In response, the U.S. Department of Justice has made tariff evasion and trade-based money laundering top priorities. In May 2025, Matthew Galeotti, head of the Justice Department’s Criminal Division, identified “trade and customs fraud, including tariff evasion” as among the “most urgent” threats facing the country. To keep pace with increasingly sophisticated criminal operations, the federal government has ramped up its use of advanced technologies, including blockchain and artificial intelligence, in its money laundering prevention strategies.
But technology alone isn’t a silver bullet.
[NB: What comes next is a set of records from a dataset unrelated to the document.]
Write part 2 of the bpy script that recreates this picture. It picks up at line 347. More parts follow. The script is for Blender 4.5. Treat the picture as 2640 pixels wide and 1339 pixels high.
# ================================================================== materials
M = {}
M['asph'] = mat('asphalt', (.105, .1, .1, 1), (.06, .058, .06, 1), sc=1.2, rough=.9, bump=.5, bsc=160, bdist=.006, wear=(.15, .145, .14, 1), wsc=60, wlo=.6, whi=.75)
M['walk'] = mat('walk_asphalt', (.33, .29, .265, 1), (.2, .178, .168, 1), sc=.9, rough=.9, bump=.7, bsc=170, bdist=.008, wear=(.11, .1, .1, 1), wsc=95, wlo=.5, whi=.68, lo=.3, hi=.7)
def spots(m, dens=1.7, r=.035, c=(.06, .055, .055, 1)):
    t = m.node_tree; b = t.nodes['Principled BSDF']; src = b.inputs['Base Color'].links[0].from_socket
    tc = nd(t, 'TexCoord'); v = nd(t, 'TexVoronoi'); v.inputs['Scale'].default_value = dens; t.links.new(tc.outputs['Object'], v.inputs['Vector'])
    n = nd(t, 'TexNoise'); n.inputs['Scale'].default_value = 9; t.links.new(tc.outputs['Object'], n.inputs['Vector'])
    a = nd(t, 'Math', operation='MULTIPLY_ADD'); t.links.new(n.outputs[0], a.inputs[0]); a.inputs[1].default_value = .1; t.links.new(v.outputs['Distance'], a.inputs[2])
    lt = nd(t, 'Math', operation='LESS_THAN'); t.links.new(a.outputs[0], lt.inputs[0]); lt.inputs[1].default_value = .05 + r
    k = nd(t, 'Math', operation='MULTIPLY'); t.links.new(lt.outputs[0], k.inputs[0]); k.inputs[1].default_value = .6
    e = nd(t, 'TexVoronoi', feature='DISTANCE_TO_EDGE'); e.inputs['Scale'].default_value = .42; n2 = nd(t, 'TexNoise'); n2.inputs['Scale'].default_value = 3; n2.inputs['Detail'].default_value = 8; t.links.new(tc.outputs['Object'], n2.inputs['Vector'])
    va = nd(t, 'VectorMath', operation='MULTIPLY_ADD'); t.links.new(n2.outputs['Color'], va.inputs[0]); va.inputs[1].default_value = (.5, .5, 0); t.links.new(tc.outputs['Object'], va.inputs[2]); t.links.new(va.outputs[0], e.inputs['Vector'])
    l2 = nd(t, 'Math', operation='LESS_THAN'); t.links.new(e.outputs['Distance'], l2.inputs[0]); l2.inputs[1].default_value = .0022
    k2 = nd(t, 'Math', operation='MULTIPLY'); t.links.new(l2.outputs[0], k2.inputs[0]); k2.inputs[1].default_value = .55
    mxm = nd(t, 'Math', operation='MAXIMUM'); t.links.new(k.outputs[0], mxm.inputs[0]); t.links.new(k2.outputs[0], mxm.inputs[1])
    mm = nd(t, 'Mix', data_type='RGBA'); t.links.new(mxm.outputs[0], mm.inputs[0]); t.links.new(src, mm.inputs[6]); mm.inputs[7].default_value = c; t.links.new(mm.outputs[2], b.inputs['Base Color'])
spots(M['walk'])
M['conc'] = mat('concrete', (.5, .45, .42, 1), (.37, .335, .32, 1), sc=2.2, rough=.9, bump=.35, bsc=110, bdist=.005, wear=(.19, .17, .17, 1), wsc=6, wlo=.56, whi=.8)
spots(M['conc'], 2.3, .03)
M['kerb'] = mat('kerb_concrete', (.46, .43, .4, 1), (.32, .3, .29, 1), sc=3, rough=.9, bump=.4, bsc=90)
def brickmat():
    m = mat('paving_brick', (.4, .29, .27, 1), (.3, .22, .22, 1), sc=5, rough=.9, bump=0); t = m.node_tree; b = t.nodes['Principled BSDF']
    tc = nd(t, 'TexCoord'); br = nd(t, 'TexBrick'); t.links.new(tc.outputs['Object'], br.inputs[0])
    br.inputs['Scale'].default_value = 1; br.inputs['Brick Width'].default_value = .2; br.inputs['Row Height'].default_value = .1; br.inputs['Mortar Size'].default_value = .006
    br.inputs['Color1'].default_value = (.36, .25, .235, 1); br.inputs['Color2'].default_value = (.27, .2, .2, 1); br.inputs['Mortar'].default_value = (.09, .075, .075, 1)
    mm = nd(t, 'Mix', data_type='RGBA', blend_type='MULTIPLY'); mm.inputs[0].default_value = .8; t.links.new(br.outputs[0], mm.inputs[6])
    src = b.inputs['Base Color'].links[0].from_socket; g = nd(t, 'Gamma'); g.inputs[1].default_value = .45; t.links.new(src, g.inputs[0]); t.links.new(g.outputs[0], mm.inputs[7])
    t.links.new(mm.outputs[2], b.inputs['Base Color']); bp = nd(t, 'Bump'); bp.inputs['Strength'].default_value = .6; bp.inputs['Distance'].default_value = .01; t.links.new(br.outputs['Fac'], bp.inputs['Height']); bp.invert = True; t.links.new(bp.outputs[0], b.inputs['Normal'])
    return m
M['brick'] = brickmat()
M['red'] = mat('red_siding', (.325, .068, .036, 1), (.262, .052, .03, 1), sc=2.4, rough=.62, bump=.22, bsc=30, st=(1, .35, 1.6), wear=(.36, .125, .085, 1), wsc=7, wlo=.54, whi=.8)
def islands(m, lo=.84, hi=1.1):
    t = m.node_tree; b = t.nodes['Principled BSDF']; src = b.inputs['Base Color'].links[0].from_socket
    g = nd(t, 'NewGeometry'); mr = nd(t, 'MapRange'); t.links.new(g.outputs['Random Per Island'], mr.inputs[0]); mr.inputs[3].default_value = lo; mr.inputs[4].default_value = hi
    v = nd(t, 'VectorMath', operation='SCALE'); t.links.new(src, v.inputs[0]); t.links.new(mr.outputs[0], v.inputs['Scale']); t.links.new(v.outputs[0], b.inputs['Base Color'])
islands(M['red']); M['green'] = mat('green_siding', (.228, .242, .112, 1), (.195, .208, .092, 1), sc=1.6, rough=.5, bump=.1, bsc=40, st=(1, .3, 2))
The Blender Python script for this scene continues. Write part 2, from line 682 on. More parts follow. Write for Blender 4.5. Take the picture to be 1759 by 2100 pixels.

As Forvis Mazars notes, artificial intelligence can help detect complex financial crime patterns and improve monitoring efficiency, but it must be deployed with strong governance and human oversight. There’s a risk of overreliance on AI tools, which can introduce bias or blind spots if not properly managed. The future of compliance, experts argue, will depend less on static policies and more on robust governance frameworks, real-time risk management, and a culture that empowers front-line staff to escalate concerns without fear or delay.
Effectively fighting trade-based money laundering and tariff fraud will require ongoing international collaboration, adequate funding and staffing for enforcement agencies, and the deployment of advanced technology that can keep up with ever-evolving criminal tactics. The stakes are high—not just for banks and investors, but for the integrity of the global financial system itself. As the world’s regulatory landscape grows more fractured and tariffs continue to rise, the need for vigilance, adaptability, and decisive action has never been greater.
In the end, the battle lines are drawn not just at ports and borders, but within the very institutions that move money across the globe. Whether the world’s financial system can rise to meet this challenge remains to be seen—but the time for action is now.